With little in the way of a veterinary public health resource in the UK, however, to run the service in a way alien to the UK has required the import of cheap vets from EU Member States, contracted out by entrepreneurs to the state inspection service to act as "official veterinary surgeons" (OVSs) in UK slaughterhouses. But now that we are leaving the EU, many of those vets are going home and replacements are not forthcoming.

One of those entrepreneurs has become exceedingly rich by exploiting foreign vets, (very often young, recently qualified and inexperienced) and selling their services at top dollar rates, with UK abattoirs forced under EU law to pay for their presence. And now he is whingeing that Brexit "has the potential to decimate the United Kingdom's veterinary, food and agricultural sectors".

This is Dr Jason Aldiss, managing director of the well-named Eville & Jones, who claims that the UK will be "in deep peril" if a post-Brexit deal with Brussels does not include "guaranteed access to properly-qualified vets from other EU states and mutual recognition of professional veterinary qualifications".

There is, he says, already a veterinary recruitment and retention crisis in the UK, and that problem is getting worse.

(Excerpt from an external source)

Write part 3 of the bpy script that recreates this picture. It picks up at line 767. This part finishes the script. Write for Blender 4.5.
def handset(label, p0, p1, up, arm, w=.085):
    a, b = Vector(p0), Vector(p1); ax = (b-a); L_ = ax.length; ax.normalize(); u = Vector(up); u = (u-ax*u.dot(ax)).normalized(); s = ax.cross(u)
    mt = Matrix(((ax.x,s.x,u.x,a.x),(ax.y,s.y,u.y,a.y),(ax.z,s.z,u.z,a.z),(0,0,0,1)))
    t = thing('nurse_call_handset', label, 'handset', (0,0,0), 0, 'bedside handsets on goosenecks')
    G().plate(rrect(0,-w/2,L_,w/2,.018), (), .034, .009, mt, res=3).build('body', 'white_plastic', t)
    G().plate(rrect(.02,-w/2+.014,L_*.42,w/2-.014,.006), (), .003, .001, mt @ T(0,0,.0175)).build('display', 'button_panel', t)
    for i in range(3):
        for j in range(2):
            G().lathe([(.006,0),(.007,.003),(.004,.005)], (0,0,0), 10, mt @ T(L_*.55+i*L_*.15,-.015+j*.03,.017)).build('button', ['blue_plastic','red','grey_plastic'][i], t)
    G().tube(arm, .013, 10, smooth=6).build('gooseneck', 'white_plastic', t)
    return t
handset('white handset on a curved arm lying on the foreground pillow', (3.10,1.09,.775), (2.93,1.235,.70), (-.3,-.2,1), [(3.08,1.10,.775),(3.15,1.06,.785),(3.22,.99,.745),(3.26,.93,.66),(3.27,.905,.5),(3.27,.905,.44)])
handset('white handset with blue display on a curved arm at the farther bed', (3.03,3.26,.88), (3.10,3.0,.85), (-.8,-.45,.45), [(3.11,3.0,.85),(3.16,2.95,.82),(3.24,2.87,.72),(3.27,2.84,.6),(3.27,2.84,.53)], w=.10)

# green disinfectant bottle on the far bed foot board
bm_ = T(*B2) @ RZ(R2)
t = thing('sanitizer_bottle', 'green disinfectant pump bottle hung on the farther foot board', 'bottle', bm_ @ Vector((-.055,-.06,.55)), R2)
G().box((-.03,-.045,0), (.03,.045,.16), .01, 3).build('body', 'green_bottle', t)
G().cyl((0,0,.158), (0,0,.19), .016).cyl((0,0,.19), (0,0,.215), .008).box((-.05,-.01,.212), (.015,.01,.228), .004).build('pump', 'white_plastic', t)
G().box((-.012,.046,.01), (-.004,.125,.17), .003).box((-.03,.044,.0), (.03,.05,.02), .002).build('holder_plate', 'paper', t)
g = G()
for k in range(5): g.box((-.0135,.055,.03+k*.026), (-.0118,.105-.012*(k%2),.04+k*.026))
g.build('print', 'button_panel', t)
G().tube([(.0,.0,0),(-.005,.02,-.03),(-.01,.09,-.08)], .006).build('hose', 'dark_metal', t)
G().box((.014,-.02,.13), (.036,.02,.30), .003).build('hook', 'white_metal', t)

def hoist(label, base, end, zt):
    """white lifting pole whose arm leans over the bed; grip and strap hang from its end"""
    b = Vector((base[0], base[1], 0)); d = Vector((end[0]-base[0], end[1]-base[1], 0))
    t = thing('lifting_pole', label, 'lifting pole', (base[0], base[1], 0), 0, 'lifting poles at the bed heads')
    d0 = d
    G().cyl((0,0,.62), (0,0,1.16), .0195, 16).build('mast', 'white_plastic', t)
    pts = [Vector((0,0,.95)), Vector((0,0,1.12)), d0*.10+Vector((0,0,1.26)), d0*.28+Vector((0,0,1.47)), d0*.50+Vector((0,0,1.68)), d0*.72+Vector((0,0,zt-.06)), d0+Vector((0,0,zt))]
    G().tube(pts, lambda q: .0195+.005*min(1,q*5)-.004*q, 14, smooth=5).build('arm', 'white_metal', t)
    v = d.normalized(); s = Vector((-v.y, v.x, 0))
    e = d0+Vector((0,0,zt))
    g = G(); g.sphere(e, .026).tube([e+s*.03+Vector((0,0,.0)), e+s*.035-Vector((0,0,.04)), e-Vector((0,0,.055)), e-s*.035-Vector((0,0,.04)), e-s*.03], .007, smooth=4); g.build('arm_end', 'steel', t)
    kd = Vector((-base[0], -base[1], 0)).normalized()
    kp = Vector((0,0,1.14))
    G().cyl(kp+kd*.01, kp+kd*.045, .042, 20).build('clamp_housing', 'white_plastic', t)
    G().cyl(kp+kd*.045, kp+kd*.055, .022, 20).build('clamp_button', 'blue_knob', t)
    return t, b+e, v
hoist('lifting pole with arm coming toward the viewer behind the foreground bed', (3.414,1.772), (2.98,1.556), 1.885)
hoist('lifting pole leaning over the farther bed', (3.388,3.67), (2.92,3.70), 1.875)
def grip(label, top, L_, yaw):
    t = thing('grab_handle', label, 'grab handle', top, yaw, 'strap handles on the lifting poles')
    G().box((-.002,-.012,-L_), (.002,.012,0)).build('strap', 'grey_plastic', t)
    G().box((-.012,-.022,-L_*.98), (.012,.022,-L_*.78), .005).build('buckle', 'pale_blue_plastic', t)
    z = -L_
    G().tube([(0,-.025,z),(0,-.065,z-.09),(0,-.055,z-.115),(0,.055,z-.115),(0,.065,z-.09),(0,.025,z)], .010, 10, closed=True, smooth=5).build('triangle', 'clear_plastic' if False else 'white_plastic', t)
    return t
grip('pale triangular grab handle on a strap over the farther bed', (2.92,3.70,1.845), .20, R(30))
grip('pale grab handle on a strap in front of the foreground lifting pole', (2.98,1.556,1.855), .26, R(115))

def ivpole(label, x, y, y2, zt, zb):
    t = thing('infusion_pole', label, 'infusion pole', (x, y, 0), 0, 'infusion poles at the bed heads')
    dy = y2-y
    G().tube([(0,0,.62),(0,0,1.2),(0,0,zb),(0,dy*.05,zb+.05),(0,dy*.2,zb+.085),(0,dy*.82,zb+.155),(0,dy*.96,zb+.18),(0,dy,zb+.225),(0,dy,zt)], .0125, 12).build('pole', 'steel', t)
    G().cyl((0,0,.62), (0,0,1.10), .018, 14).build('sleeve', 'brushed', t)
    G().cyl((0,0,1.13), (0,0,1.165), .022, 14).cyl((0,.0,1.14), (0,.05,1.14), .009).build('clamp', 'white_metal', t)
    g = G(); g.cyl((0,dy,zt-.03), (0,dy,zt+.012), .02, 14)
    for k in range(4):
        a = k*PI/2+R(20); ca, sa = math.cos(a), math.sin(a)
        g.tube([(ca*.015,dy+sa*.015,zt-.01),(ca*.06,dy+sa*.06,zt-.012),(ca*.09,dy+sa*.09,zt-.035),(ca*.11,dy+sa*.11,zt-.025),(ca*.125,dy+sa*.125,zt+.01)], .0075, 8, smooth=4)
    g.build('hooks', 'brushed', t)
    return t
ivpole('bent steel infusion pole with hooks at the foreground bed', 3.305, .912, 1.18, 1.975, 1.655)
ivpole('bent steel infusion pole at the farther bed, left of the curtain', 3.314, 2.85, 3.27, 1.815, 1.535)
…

Currently, 45 percent of UK government vet posts are filled by vets from other EU member states and 95 percent of OVSs are non-UK EU vets. With less than six months to go until Brexit, there is still no guarantee than these individuals will be allowed to remain in post.

In the absence of these cheap vets, there are not enough UK vets to do the work. And not only don't they want to do it, they are too expensive. The additional costs would bankrupt the meat industry. However, the EHOs who once did the work are no longer trained for it, and also don't want to do the work.

What we should have done, of course, is sought recognition of our EHOs under EU law, which would have enabled us to maintain traditional (and more cost-effective) services. But now the system is broken, like Humpty Dumpty, it's not going to be possible to put all the pieces back together again.

That will leave the UK struggling to maintain EU export standards, which we've allowed to become based on veterinary inspection, which means that the meat industry will find it increasingly difficult to keep up current export volumes – with operating margins also under pressure.

Nothing of this, though, is understood by the media pundits, and our own government negotiators seem to be unaware of the implications of breaking with the EU. Short of staying in the EEA, nothing is going to fix this in a hurry. Certainly, a free trade agreement is not going to afford any relief.

And this brings us back to where we started with this piece. So few people understand in detail how systems work that they are unaware of what happens when you break them. And then they don't have the first idea of how to fix them.

We thus have negotiators circling round the margins of complex agreements, trying to find political fixes which simply will not deliver the goods. Small wonder the over-riding impression is one of confusion, as the Mrs May's men confront the impossible task of putting Humpty together again.